Feb 21, 2007 03:47
IF it is all the same this will be kinda jump around things. and you might not understand but i don't expect anyone to understand, no one understands me. wether my problems be worse than others or not so bad that doesn't mean they don't count.
i feel alone though i'm surounded by friends and family none of them really know me, but they think they do.
i spend most of my days trapped inside my mind though this may be a free place to speak freely i feel like i'm going to get shot up on the block if i do.
every one says they know what i'm going through, no they don't. some of them have never even delt with a strong loss and if they had they are not me everything that happens to us has different ways on us. like music.
i deal with many pressures every day.
i can feel the water filling up in my eyes but i'm to proud or scared to let them out.
i have no one to talk to anymore. a few weeks ago we found out that we were 2000 dollars behind in rent. when i started talking to my mom about my cos. who lives with us and how she was still driving me up the wall about making a mess over the house after it was just cleaned.

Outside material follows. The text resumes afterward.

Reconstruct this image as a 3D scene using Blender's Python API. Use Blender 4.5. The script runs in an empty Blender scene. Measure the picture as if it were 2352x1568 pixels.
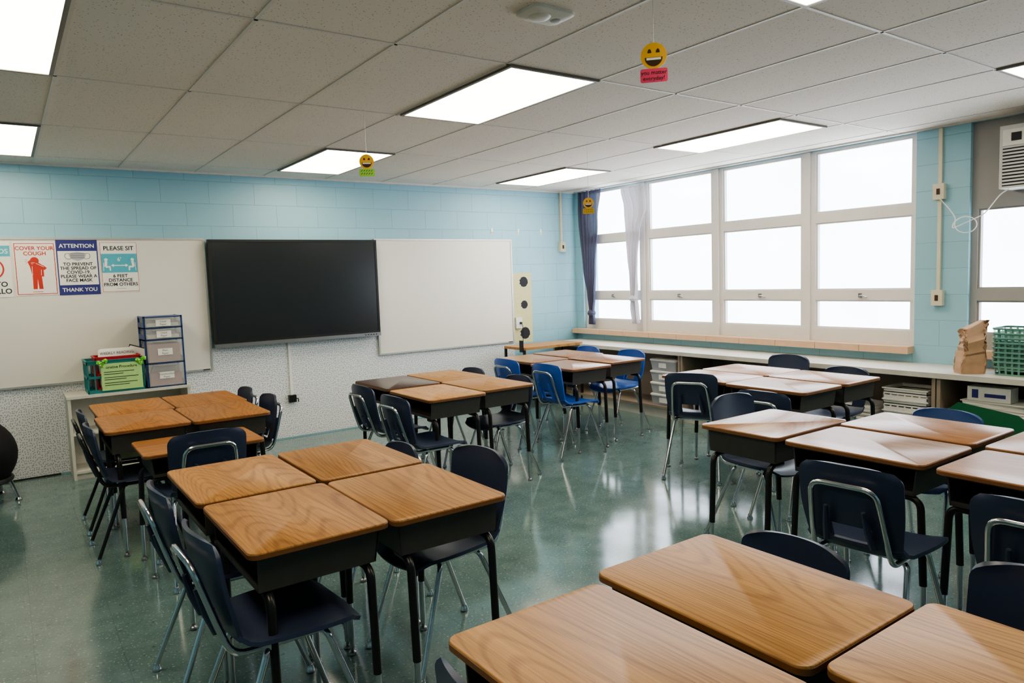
import bpy, bmesh, math, random
from mathutils import Vector, Matrix
random.seed(4)
PI = math.pi
sc = bpy.context.scene
COL = sc.collection
D, XR, CH = 7.0, 6.0, 2.555

# ------------------------------------------------------------------ materials
def lin(c):
    c = c / 255.0
    return c / 12.92 if c <= .04045 else ((c + .055) / 1.055) ** 2.4
def rgb(r, g, b, k=1.0): return (lin(r) * k, lin(g) * k, lin(b) * k, 1)
def base(name):
    m = bpy.data.materials.new(name); m.use_nodes = True
    nt = m.node_tree
    return m, nt, nt.nodes['Principled BSDF']
def N(nt, t, **kw):
    n = nt.nodes.new(t)
    for k, v in kw.items(): setattr(n, k, v)
    return n
def mixc(nt, fac, a, b):
    n = N(nt, 'ShaderNodeMix', data_type='RGBA')
    if isinstance(fac, float): n.inputs[0].default_value = fac
    else: nt.links.new(fac, n.inputs[0])
    for s, v in ((6, a), (7, b)):
        if isinstance(v, tuple): n.inputs[s].default_value = v
        else: nt.links.new(v, n.inputs[s])
    return n.outputs[2]
def math_(nt, op, a, b=None):
    n = N(nt, 'ShaderNodeMath', operation=op)
    for i, v in enumerate((a, b)):
        if v is None: continue
        if isinstance(v, (int, float)): n.inputs[i].default_value = v
        else: nt.links.new(v, n.inputs[i])
    return n.outputs[0]
def ramp(nt, fac, lo, hi):
    n = N(nt, 'ShaderNodeMapRange')
    nt.links.new(fac, n.inputs[0]); n.inputs[1].default_value = lo; n.inputs[2].default_value = hi
    return n.outputs[0]
def noise(nt, vec, scale, detail=3, dist=0):
    n = N(nt, 'ShaderNodeTexNoise')
    n.inputs['Scale'].default_value = scale; n.inputs['Detail'].default_value = detail
    n.inputs['Distortion'].default_value = dist
    nt.links.new(vec, n.inputs['Vector'])
    return n.outputs['Fac']
def bump(nt, b, h, strength, dist=.005):
    n = N(nt, 'ShaderNodeBump'); n.inputs['Strength'].default_value = strength; n.inputs['Distance'].default_value = dist
    nt.links.new(h, n.inputs['Height']); nt.links.new(n.outputs[0], b.inputs['Normal'])
def mat(name, c, rough=.5, metal=0, var=.08, scale=25, bmp=0, alpha=None, emit=0, trans=0, spec=None):
    m, nt, b = base(name)
    tc = N(nt, 'ShaderNodeTexCoord')
    f = noise(nt, tc.outputs['Object'], scale)
    lo = tuple(x * (1 - var) for x in c[:3]) + (1,); hi = tuple(min(1, x * (1 + var)) for x in c[:3]) + (1,)
    nt.links.new(mixc(nt, f, lo, hi), b.inputs['Base Color'])
    b.inputs['Roughness'].default_value = rough; b.inputs['Metallic'].default_value = metal
    if spec is not None: b.inputs['Specular IOR Level'].default_value = spec
    if bmp: bump(nt, b, f, bmp)
    if alpha is not None: b.inputs['Alpha'].default_value = alpha
    if trans: b.inputs['Transmission Weight'].default_value = trans
    if emit:
        b.inputs['Emission Color'].default_value = c; b.inputs['Emission Strength'].default_value = emit
    return m

def wood_mat(name, c1, c2, rough=.46, spec=.34):
    m, nt, b = base(name)
    tc = N(nt, 'ShaderNodeTexCoord'); oi = N(nt, 'ShaderNodeObjectInfo')
    add = N(nt, 'ShaderNodeVectorMath', operation='ADD'); nt.links.new(tc.outputs['Object'], add.inputs[0])
    off = N(nt, 'ShaderNodeCombineXYZ')
    for i, k in enumerate((37.0, 17.0, 5.0)): nt.links.new(math_(nt, 'MULTIPLY', oi.outputs['Random'], k), off.inputs[i])
    nt.links.new(off.outputs[0], add.inputs[1])
    def mp(s):
        n = N(nt, 'ShaderNodeVectorMath', operation='MULTIPLY'); nt.links.new(add.outputs[0], n.inputs[0]); n.inputs[1].default_value = s
        return n.outputs[0]
    rings = noise(nt, mp((.5, 3.4, .2)), 1.0, .6, 0)
    s = math_(nt, 'SINE', math_(nt, 'MULTIPLY', rings, 280.0))
    line = ramp(nt, s, .2, 1)                                   # thin darker growth lines
    fine = noise(nt, mp((5, 200, 4)), 1.0, 3)
    band = noise(nt, mp((.5, 20, 1)), 1.0, 2)                   # long soft bands along the grain
    fac = math_(nt, 'ADD', math_(nt, 'MULTIPLY', fine, .62), math_(nt, 'MULTIPLY', band, .38))
    fac = math_(nt, 'SUBTRACT', math_(nt, 'ADD', fac, .08), math_(nt, 'MULTIPLY', line, .16))
    col = mixc(nt, ramp(nt, fac, .28, .75), c2, c1)
    tint = mixc(nt, oi.outputs['Random'], (.9, .88, .86, 1), (1, 1, 1, 1))
    mul = N(nt, 'ShaderNodeMix', data_type='RGBA', blend_type='MULTIPLY'); mul.inputs[0].default_value = 1
    nt.links.new(col, mul.inputs[6]); nt.links.new(tint, mul.inputs[7])
    nt.links.new(mul.outputs[2], b.inputs['Base Color'])
    b.inputs['Roughness'].default_value = rough; b.inputs['Specular IOR Level'].default_value = spec
    return m

def block_mat(name, ax, c, cm):
    m, nt, b = base(name)
    tc = N(nt, 'ShaderNodeTexCoord'); sp = N(nt, 'ShaderNodeSeparateXYZ'); cb = N(nt, 'ShaderNodeCombineXYZ')
    nt.links.new(tc.outputs['Object'], sp.inputs[0]); nt.links.new(sp.outputs[ax], cb.inputs[0])
    nt.links.new(math_(nt, 'SUBTRACT', sp.outputs[2], .04), cb.inputs[1])
    br = N(nt, 'ShaderNodeTexBrick'); br.offset = .5
    nt.links.new(cb.outputs[0], br.inputs['Vector'])
    br.inputs['Scale'].default_value = 1; br.inputs['Brick Width'].default_value = .406; br.inputs['Row Height'].default_value = .203
    br.inputs['Mortar Size'].default_value = .0035; br.inputs['Mortar Smooth'].default_value = .6
    br.inputs['Color1'].default_value = c; br.inputs['Color2'].default_value = tuple(x * .96 for x in c[:3]) + (1,); br.inputs['Mortar'].default_value = cm
    nt.links.new(br.outputs['Color'], b.inputs['Base Color'])
    fi = noise(nt, tc.outputs['Object'], 160, 2)
    h = math_(nt, 'ADD', math_(nt, 'MULTIPLY', br.outputs['Fac'], -1.0), math_(nt, 'MULTIPLY', fi, .25))
    bump(nt, b, h, .5, .003)
    b.inputs['Roughness'].default_value = .42
    return m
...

and suddenly she started yelling at me and told me she didn't want to hear it.
i felt like i was hit by a truck... all the times she told me if i ever need to talk i could come to her.
and every day it gets worse. i came home from a trip and found out that her boyfriend who helps pay most of the bills lost his job.
i don't know what to do or think anymore.
my mind is lost in this valley of darkness and there isn't the smallest flicker of light.
i pray to god to help and make things better. and ask him to tell me what should i do, but he doesn't answer back.
i work hard at my job, i help out at home, i feel like i've been replaced and i'm just a slave with dreams.
they are another thing i turn to, but they are not real.
i'm homesick for my real home with the rest of my family that as left this world. i long to give my heart to a man that i can trust and will hold me when i need someone. i'm starting to feel like that will never come true either.